BEGIN Data section

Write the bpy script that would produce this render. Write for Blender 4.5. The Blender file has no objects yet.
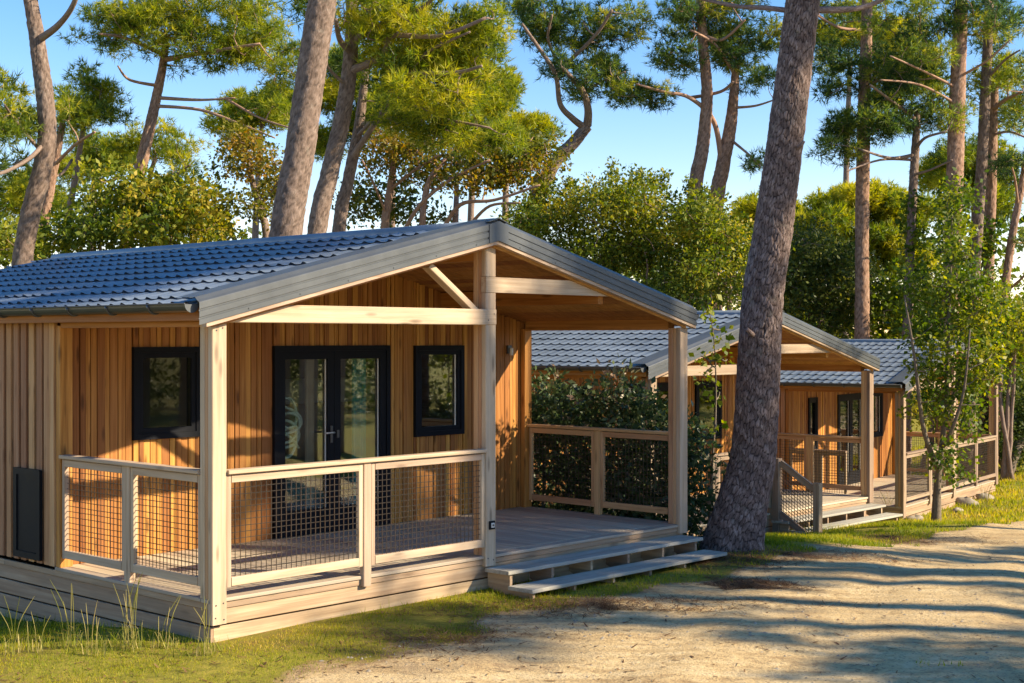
import bpy, math, random
import numpy as np
from mathutils import Vector, Matrix

SC = bpy.context.scene
COL = SC.collection
R = math.radians
F, CX, HY, CAMH = 1416.0, 512.0, 338.0, 2.41
random.seed(7)
RNG = np.random.default_rng(11)

# ------------------------------------------------------------------ helpers
def W(px, py, z):
    """a point of the place at distance z seen at that spot of the photograph"""
    return Vector(((px - CX) / F * z, z, CAMH - (py - HY) / F * z))

P0 = (-2.389, 11.2)
RX, RY = 0.6813, 0.7320          # along the front of the first cabin

def st(x, y):
    dx, dy = x - P0[0], y - P0[1]
    return dx * RX + dy * RY, -dx * RY + dy * RX

def ss(a, b, v):
    t = np.clip((np.asarray(v, float) - a) / (b - a), 0, 1)
    return t * t * (3 - 2 * t)

def gz(x, y):
    s, t = st(np.asarray(x, float), np.asarray(y, float))
    g = -0.45 * ss(6.8, 12.5, s) - 0.40 * ss(13, 19, s) - 0.25 * ss(0.3, 3.5, t)
    d = road_d(x, y) + .25 * np.sin(.5 * y + .3 * x)
    for q in (1.7, 3.3, 4.6):
        g = g - 0.013 * np.exp(-((d - q) / .22) ** 2) + 0.007 * np.exp(-((d - q - .42) / .2) ** 2)
    g = g + 0.010 * np.sin(5.3 * x + 2.7 * y) * np.sin(6.1 * y - 3.3 * x) * ss(0, .5, d)
    g = g + 0.012 * np.sin(x * 1.7 + 0.6 * y) * np.cos(y * 1.3 - 0.4 * x) + 0.008 * np.sin(3.9 * x - 2.1 * y)
    return g

def gzf(x, y):
    return float(gz(x, y))

def tag(o, label=None, cat=None, group=None, kind=None):
    if label: o['label'] = label
    if cat: o['category'] = cat
    if group: o['group'] = group
    if kind: o['kind'] = kind
    return o

def empty(name, loc=(0, 0, 0), rz=0.0):
    o = bpy.data.objects.new(name, None)
    o.empty_display_size = 0.3
    COL.objects.link(o)
    o.location = loc
    o.rotation_euler = (0, 0, rz)
    return o

class MB:
    def __init__(self):
        self.v, self.f, self.g, self.r, self.sm = [], [], [], [], []

    def _add(self, vs, fs, gs, rnd, smooth=False):
        b = len(self.v)
        self.v += [tuple(p) for p in vs]
        self.g += [tuple(p) for p in gs]
        self.r += [rnd] * len(vs)
        self.f += [tuple(i + b for i in f) for f in fs]
        self.sm += [smooth] * len(fs)

    def beam(self, p, q, w, h, up=(0, 0, 1), rnd=None, ch=0.0):
        """bar from p to q, w wide and h high; ch chamfers its long edges"""
        p, q = Vector(p), Vector(q)
        d = (q - p); L = d.length; d.normalize()
        up = Vector(up)
        s = d.cross(up)
        if s.length < 1e-4: s = d.cross(Vector((1, 0, 0)))
        s.normalize(); u = s.cross(d).normalized()
        if ch > 0:
            prof = [(-w/2+ch, -h/2), (w/2-ch, -h/2), (w/2, -h/2+ch), (w/2, h/2-ch), (w/2-ch, h/2), (-w/2+ch, h/2), (-w/2, h/2-ch), (-w/2, -h/2+ch)]
        else:
            prof = [(-w/2, -h/2), (w/2, -h/2), (w/2, h/2), (-w/2, h/2)]
        n = len(prof)
        o = random.random() * 40; o2 = random.random() * 40
        vs, gs = [], []
        for e, a in ((p, 0.0), (q, L)):
            for x, y in prof:
                vs.append(e + s * x + u * y); gs.append((a + o, x + o2, y + o2))
        fs = [tuple(range(n - 1, -1, -1))[::-1], tuple(range(n, 2 * n))[::-1]]
        fs = [tuple(range(n)), tuple(range(2 * n - 1, n - 1, -1))]
        for i in range(n):
            j = (i + 1) % n
            fs.append((i, i + n, j + n, j))
        self._add(vs, fs, gs, random.random() if rnd is None else rnd)

    def box(self, x0, x1, y0, y1, z0, z1, rnd=None, ch=0.0):
        dx, dy, dz = x1 - x0, y1 - y0, z1 - z0
        cx, cy, cz = (x0 + x1) / 2, (y0 + y1) / 2, (z0 + z1) / 2
        if dz >= dx and dz >= dy:
            self.beam((cx, cy, z0), (cx, cy, z1), dx, dy, (0, 1, 0), rnd, ch)
        elif dx >= dy:
            self.beam((x0, cy, cz), (x1, cy, cz), dy, dz, (0, 0, 1), rnd, ch)
        else:
            self.beam((cx, y0, cz), (cx, y1, cz), dx, dz, (0, 0, 1), rnd, ch)

    def prism(self, poly, y0, y1, rnd=None):
        """polygon in x,z (counter-clockwise seen from -y) pushed from y0 to y1"""
        n = len(poly); o = random.random() * 40
        xs = [p[0] for p in poly]; zs = [p[1] for p in poly]
        hor = (max(xs) - min(xs)) >= (max(zs) - min(zs))
        vs, gs = [], []
        for y in (y0, y1):
            for x, z in poly:
                vs.append((x, y, z)); gs.append((x + o, y + o, z + o) if hor else (z + o, x + o, y + o))
        fs = [tuple(range(n)), tuple(range(2 * n - 1, n - 1, -1))]
        for i in range(n):
            j = (i + 1) % n
            fs.append((i, i + n, j + n, j))
        self._add(vs, fs, gs, random.random() if rnd is None else rnd)

    def tube(self, pts, rad, n=8, jitter=0.0, caps=True, smooth=True, rnd=None, ribs=0.0):
        pts = [Vector(p) for p in pts]
        if not hasattr(rad, '__len__'): rad = [rad] * len(pts)
        vs, gs, fs = [], [], []
        L = random.random() * 30; o = random.random() * 10
        ref = Vector((0.31, 0.93, 0.2)).normalized()
        ph = [random.random() * 6.28 for _ in range(3)]
        for i, p in enumerate(pts):
            if i > 0: L += (p - pts[i - 1]).length
            d = (pts[min(i + 1, len(pts) - 1)] - pts[max(i - 1, 0)])
            d = d.normalized() if d.length > 1e-6 else Vector((0, 0, 1))
            a = d.cross(ref)
            if a.length < 1e-3: a = d.cross(Vector((1, 0, 0)))
            a.normalize(); b = d.cross(a)
            for k in range(n):
                t = 2 * math.pi * k / n
                r = rad[i] * (1 + jitter * (0.5 * math.sin(2 * t + ph[0] + L * 1.3) + 0.5 * math.sin(3 * t + ph[1] - L * 2.1)) + (random.uniform(-1, 1) * ribs))
                vs.append(p + (a * math.cos(t) + b * math.sin(t)) * r)
                gs.append((L, math.cos(t) * rad[i] + o, math.sin(t) * rad[i] + o))
        m = len(pts)
        for i in range(m - 1):
            for k in range(n):
                k2 = (k + 1) % n
                fs.append((i * n + k, i * n + k2, (i + 1) * n + k2, (i + 1) * n + k))
        if caps:
            fs.append(tuple(range(n - 1, -1, -1))); fs.append(tuple(range((m - 1) * n, m * n)))
        self._add(vs, fs, gs, random.random() if rnd is None else rnd, smooth)

    def quad(self, a, b, c, d, rnd=None, smooth=False):
        o = random.random() * 20
        self._add([a, b, c, d], [(0, 1, 2, 3)], [(p[0] + o, p[1] + o, p[2] + o) for p in (a, b, c, d)], random.random() if rnd is None else rnd, smooth)

    def build(self, name, mat, parent=None):
        me = bpy.data.meshes.new(name)
        me.from_pydata(self.v, [], self.f)
        a = me.attributes.new('grain', 'FLOAT_VECTOR', 'POINT')
        a.data.foreach_set('vector', np.array(self.g, dtype=np.float32).ravel())
        a = me.attributes.new('rnd', 'FLOAT', 'POINT')
        a.data.foreach_set('value', np.array(self.r, dtype=np.float32))
        if 'bark' in mat.name:
            for nm in ('plate', 'cell'):
                a = me.attributes.new(nm, 'FLOAT', 'POINT'); a.data.foreach_set('value', np.full(len(self.v), 1.0 if nm == 'plate' else .5, dtype=np.float32))
        me.polygons.foreach_set('use_smooth', self.sm)
        me.materials.append(mat)
        me.update()
        o = bpy.data.objects.new(name, me)
        COL.objects.link(o)
        if parent: o.parent = parent
        return o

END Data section

#### Exercise goal:
Pick out every line with the string "that" and copy it.

#### Expected answer:
Write the bpy script that would produce this render. Write for Blender 4.5. The Blender file has no objects yet.
    """a point of the place at distance z seen at that spot of the photograph"""